In the world of data analytics, there is a lot to digest. Today’s organizations have vast amounts of data at their fingertips to help inform a broad range of business decisions. From marketing to consumer data and detailed insights into the competition as well as the wider marketplace, businesses are becoming more intelligent by the minute.
Even with the potential to access, leverage, and analyze all this data, there is a division in the types of data you should be aware of. Business intelligence (BI) and operational intelligence (OI) are based on the same data sets with one major difference: OI is measured in real-time, meaning that the insights you gain have relevance now – as opposed to BI, which may have a lag of several hours—or even days—depending on how and to whom the insights are being delivered.
As you can well surmise, operational intelligence has the edge when it comes to you getting the jump on the competition. And, if you are already leveraging BI in your organization, you are well-equipped to take advantage of OIs significant benefits.
What is operational intelligence?
The origins of operational intelligence can be traced back to military operations and to a strategist and US Air Force fighter pilot named John Richard Boyd. Boyd’s key concept, as it relates to OI, was called the OODA loop, (observe, orient, decide, act), a decision cycle that was applied to combat operations and a process that favors agility over brute strength in dealing with an adversary.

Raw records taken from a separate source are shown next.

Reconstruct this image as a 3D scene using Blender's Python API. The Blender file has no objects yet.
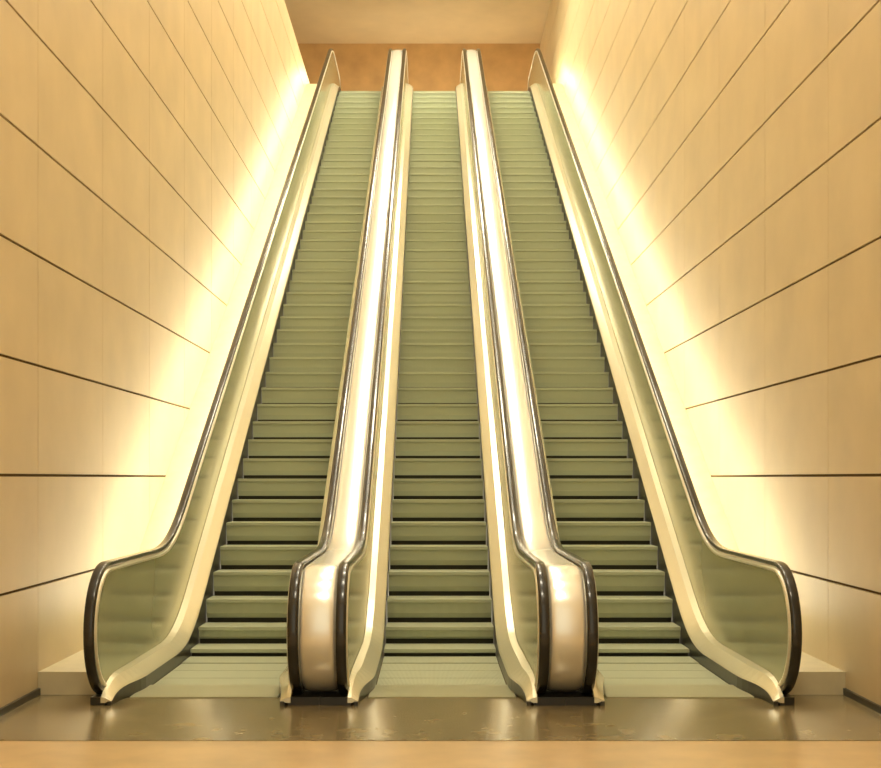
import bpy, bmesh, math, random
from mathutils import Vector
random.seed(3)
sc = bpy.context.scene
try:
    sc.view_settings.view_transform = 'Standard'
    sc.view_settings.look = 'None'
except Exception: pass

# ---------------- materials ----------------
def mat(name, col, rough=0.5, metal=0.0, noise=None, bump=None, wave=None, spec=0.5, coat=0.0):
    m = bpy.data.materials.new(name); m.use_nodes = True
    nt = m.node_tree; b = nt.nodes['Principled BSDF']
    b.inputs['Base Color'].default_value = (*col, 1)
    b.inputs['Roughness'].default_value = rough
    b.inputs['Metallic'].default_value = metal
    b.inputs['Specular IOR Level'].default_value = spec
    b.inputs['Coat Weight'].default_value = coat
    tc = nt.nodes.new('ShaderNodeTexCoord')
    if noise:
        scale, amt = noise
        n = nt.nodes.new('ShaderNodeTexNoise'); n.inputs['Scale'].default_value = scale
        n.inputs['Detail'].default_value = 6
        nt.links.new(tc.outputs['Object'], n.inputs['Vector'])
        r = nt.nodes.new('ShaderNodeValToRGB')
        r.color_ramp.elements[0].position = 0.3; r.color_ramp.elements[1].position = 0.7
        r.color_ramp.elements[0].color = (*[c*(1-amt) for c in col], 1)
        r.color_ramp.elements[1].color = (*[min(1, c*(1+amt)) for c in col], 1)
        nt.links.new(n.outputs['Fac'], r.inputs['Fac'])
        nt.links.new(r.outputs['Color'], b.inputs['Base Color'])
        if bump:
            bp = nt.nodes.new('ShaderNodeBump'); bp.inputs['Strength'].default_value = bump
            bp.inputs['Distance'].default_value = 0.01
            nt.links.new(n.outputs['Fac'], bp.inputs['Height'])
            nt.links.new(bp.outputs['Normal'], b.inputs['Normal'])
    if wave:
        w = nt.nodes.new('ShaderNodeTexWave'); w.wave_type = 'BANDS'; w.bands_direction = 'X'
        w.inputs['Scale'].default_value = wave
        nt.links.new(tc.outputs['Object'], w.inputs['Vector'])
        bp = nt.nodes.new('ShaderNodeBump'); bp.inputs['Strength'].default_value = 0.6
        bp.inputs['Distance'].default_value = 0.004
        nt.links.new(w.outputs['Fac'], bp.inputs['Height'])
        nt.links.new(bp.outputs['Normal'], b.inputs['Normal'])
    return m

def emis(name, col, s):
    m = bpy.data.materials.new(name); m.use_nodes = True
    nt = m.node_tree; nt.nodes.clear()
    e = nt.nodes.new('ShaderNodeEmission'); o = nt.nodes.new('ShaderNodeOutputMaterial')
    e.inputs['Color'].default_value = (*col, 1); e.inputs['Strength'].default_value = s
    nt.links.new(e.outputs[0], o.inputs[0]); return m

M_wall = mat('stone_panel', (0.70, 0.56, 0.335), 0.45, noise=(1.6, 0.06), bump=0.1)
M_joint = mat('panel_joint', (0.16, 0.10, 0.04), 0.9)
M_tile = mat('polished_tan_floor', (0.60, 0.43, 0.22), 0.3, noise=(3, 0.12))
M_plate = mat('landing_plate', (0.25, 0.195, 0.10), 0.2, metal=0.15, noise=(5, 0.18))
M_comb = mat('comb_plate', (0.56, 0.56, 0.38), 0.35, metal=0.4, wave=40)
M_tread = mat('step_tread', (0.53, 0.57, 0.40), 0.45, metal=0.15, wave=30)
M_riser = mat('step_riser', (0.48, 0.52, 0.35), 0.45, metal=0.1, wave=30)
M_dark = mat('step_gap', (0.045, 0.045, 0.025), 0.8)
M_skirt = mat('skirt_black', (0.03, 0.028, 0.02), 0.3)
M_deck = mat('deck_satin_metal', (0.84, 0.80, 0.60), 0.25, metal=0.5)
M_panel = mat('balustrade_panel', (0.58, 0.60, 0.41), 0.2, metal=0.55, noise=(0.8, 0.08))
M_cap = mat('balustrade_cap', (0.90, 0.88, 0.74), 0.28, metal=0.5)
M_steel = mat('polished_steel', (0.95, 0.94, 0.87), 0.27, metal=0.6)
M_rail = mat('handrail_rubber', (0.018, 0.016, 0.012), 0.25, coat=0.3)
M_stone = mat('plinth_stone', (0.68, 0.60, 0.40), 0.4, noise=(6, 0.06))
M_back = mat('upper_hall_wall', (0.58, 0.37, 0.16), 0.5, noise=(2, 0.12))
M_ceil = mat('ceiling_plaster', (0.70, 0.58, 0.36), 0.7, noise=(1.2, 0.05))
M_strip = emis('cove_lamp', (1.0, 0.925, 0.72), 29)
M_ceil_fill = emis('ceiling_fill_glow', (1.0, 0.91, 0.69), 42)  # emission for the added overhead fill panels
M_floor_fill = emis('floor_fill_glow', (1.0, 0.86, 0.60), 50)  # emission for the added, hidden fill strip upstairs

# ---------------- helpers ----------------
def new_obj(name, verts, faces, mats, fm=None, parent=None, smooth=False):
    me = bpy.data.meshes.new(name); me.from_pydata(verts, [], faces)
    for m in mats: me.materials.append(m)
    if fm:
        for p, i in zip(me.polygons, fm): p.material_index = i
    bm = bmesh.new(); bm.from_mesh(me)
    bmesh.ops.recalc_face_normals(bm, faces=bm.faces); bm.to_mesh(me); bm.free()
    if smooth:
        for p in me.polygons: p.use_smooth = True
    o = bpy.data.objects.new(name, me); sc.collection.objects.link(o)
    if parent: o.parent = parent
    return o

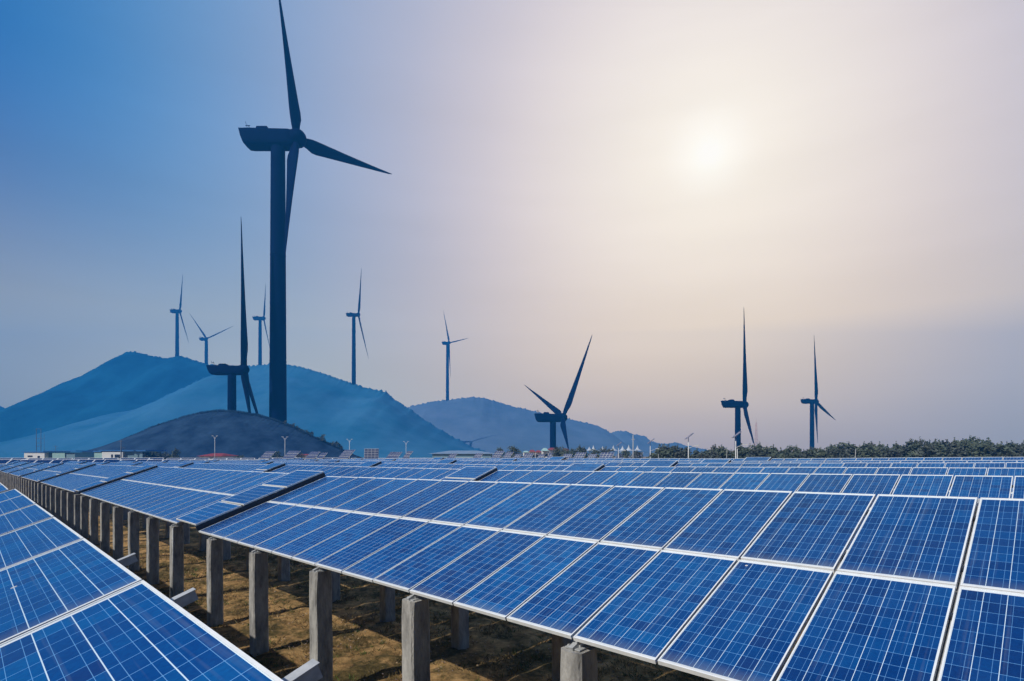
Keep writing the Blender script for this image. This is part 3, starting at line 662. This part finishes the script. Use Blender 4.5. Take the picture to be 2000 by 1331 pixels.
for _ in range(900):
    x = -rn.uniform(2, 14); y = rn.uniform(5.2, 10); 
    if mnoise.noise(Vector((x*.6, y*.6, 50))) < .05: continue
    z = gz(x, y)+rn.uniform(.05, .12)
    for k in range(3):
        a = k*2.1+rn.uniform(0, 1); q.face([(x, y, z), (x+math.cos(a)*.014, y+math.sin(a)*.014, z+.006), (x+math.cos(a+.9)*.014, y+math.sin(a+.9)*.014, z+.006)])
tag(q.build('flowers', M_FLOW), 'tiny pale pink flowers sprinkled in the shade under the front row', 'flowers', kind='stuff')
M_STONE = noisy('stones', (.25, .17, .10), (.42, .32, .2), 8, 4, .9)
q = MB()
for _ in range(1500):
    x = -rn.uniform(1.5, 26); y = rn.uniform(1.2, 10); s = rn.uniform(.008, .03); z = gz(x, y)
    q.loft([[Vector((x+math.cos(a)*r*s*rn.uniform(.8, 1.2), y+math.sin(a)*r*s*rn.uniform(.8, 1.2), z+h*s)) for a in [0, 1.05, 2.1, 3.15, 4.2, 5.25]] for r, h in ((1, -.5), (1.1, .2), (.5, .75))])
tag(q.build('gravel', M_STONE), 'small stones and clods strewn on the sandy soil', 'stones', kind='stuff')

# ------------------------------------------------------------------ buildings on the skyline
M_WHITE = noisy('white_render', (.72, .75, .77), (.80, .82, .84), .8, 5, .85)
M_MINT = noisy('mint_cladding', (.30, .50, .50), (.36, .56, .55), .8, 5, .8)
M_LBLUE = noisy('blue_grey_cladding', (.16, .27, .34), (.20, .32, .40), .8, 5, .8)
M_BLUER = noisy('blue_sheet_roof', (.03, .14, .40), (.05, .18, .46), .7, 4, .5)
M_RED = noisy('red_roof_tiles', (.20, .030, .035), (.30, .05, .05), 1.5, 4, .8)
M_DARKW = mat('window_glass', (.02, .03, .05), .15)
M_GREY = noisy('grey_sheet_roof', (.20, .23, .28), (.27, .30, .35), .5, 4, .7)
M_HAZEROOF = noisy('haze_blue_sheet_roof', (.16, .24, .36), (.20, .29, .41), .5, 4, .8)  # blue of the haze put into the roof colour
def local_root(name, px, z, label, cat, group=None, rot=0.0):
    p = at(px, z); r = empty(name, (p.x, p.y, gz(p.x, p.y)), (0, 0, -PSI+rot)); return tag(r, label, cat, group)
def mbox(name, m, r, *b): q = MB(); q.box(*b); return q.build(name, m, r)
def low_building(px0, px1, z, ytop, ybase_, label, parts):
    k = z/F; r = local_root('building', (px0+px1)/2, z, label, 'building'); g = r.location.z; W = (px1-px0)*k
    top = CAMZ+(HY-ytop)*k-g; bot = 0
    for a, b, m, dy, nm in parts:
        x0, x1 = -W/2+W*a, -W/2+W*b
        mbox(nm, m, r, x0, dy, -.5, x1, dy+7, top-.3)
    return r, W, top
r, W, top = low_building(44, 146, 133, 882.0, 893, 'white low building with blue flat roof, leftmost on the skyline', [(.03, .42, M_WHITE, 0, 'wall'), (.4201, .55, M_LBLUE, 1.2, 'wall'), (.5501, .79, M_MINT, .3, 'wall'), (.7901, .97, M_LBLUE, 0.5, 'wall')])
for a, b, dy, up in ((-.01, .41, -.18, 0), (.405, 1.02, .0, .18)): mbox('roof', M_BLUER, r, -W/2+W*a, dy, top-.22+up, -W/2+W*b, 8, top+up)
for a, b, zz0, zz1 in ((.10, .19, -1.35, -1.0), (.29, .33, -1.9, -1.1)):
    w = mbox('window', M_DARKW, r, -W/2+W*a, -.06, top+zz0, -W/2+W*b, .05, top+zz1)
r, W, top = low_building(178, 284, 133, 880.3, 893, 'long white building with dark blue flat roof, second from the left', [(.01, .2, M_MINT, .8, 'wall'), (.2001, .58, M_WHITE, 0, 'wall'), (.5801, .78, M_LBLUE, .6, 'wall'), (.7801, .93, M_LBLUE, .3, 'wall')])
for a, b, dy, up in ((0, .145, .6, -.08), (.146, 1.01, -.18, .12)): mbox('roof', M_BLUER, r, -W/2+W*a, dy, top-.28+up, -W/2+W*b, 8, top+up)
for a, b in ((.37, .40), (.435, .53), (.64, .67)): mbox('window', M_DARKW, r, -W/2+W*a, -.06, top-1.9, -W/2+W*b, .05, top-.95)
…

Today, this concept has evolved into operational intelligence and has been in common practice in areas that include litigation, law enforcement, the military, and in business, where it can be described as immediate business intelligence gleaned from your ongoing operational functions. As it is delivered in real-time, OI enables your stakeholders to take immediate action and strike while the proverbial iron is hot.
Some of the common uses for operational intelligence in data-driven business operations include:
- Delivering product recommendations to an online shopper
- Alerting IT to potential problems or imminent system downtime
- Predicting and preventing cyber-attacks
- What is the status of an item or part right now?
- Or any data-driven task that requires immediate action or attention
Why you need OI … and BI
BI has driven efficiencies and greater profitability in just about every industry. It integrates with enterprise systems to provide context between historical data and current operations with regard to business goals. BI focuses on data events that affect the bottom line, meaning that stakeholders gain insight into where they are gaining and where they might be leaving money on the table. All good.
What BI doesn’t do, however, is give enough insight into operational data. Today’s businesses often leverage multiple sales channels to achieve their objectives and with changing regulatory environments and all kind of disparate networks, suppliers, vendors, and data sources, managing the business environment become much more complex and difficult to manage.
Operational intelligence, essentially, closes the loop between events that have happened in the past and those that are happening now, providing decision-makers with a major advantage in the effort for market domination.
Of course, OI does not eliminate the need for BI. Your team will still need the reports and analytics that BI delivers so that they can affect change within and throughout the organization.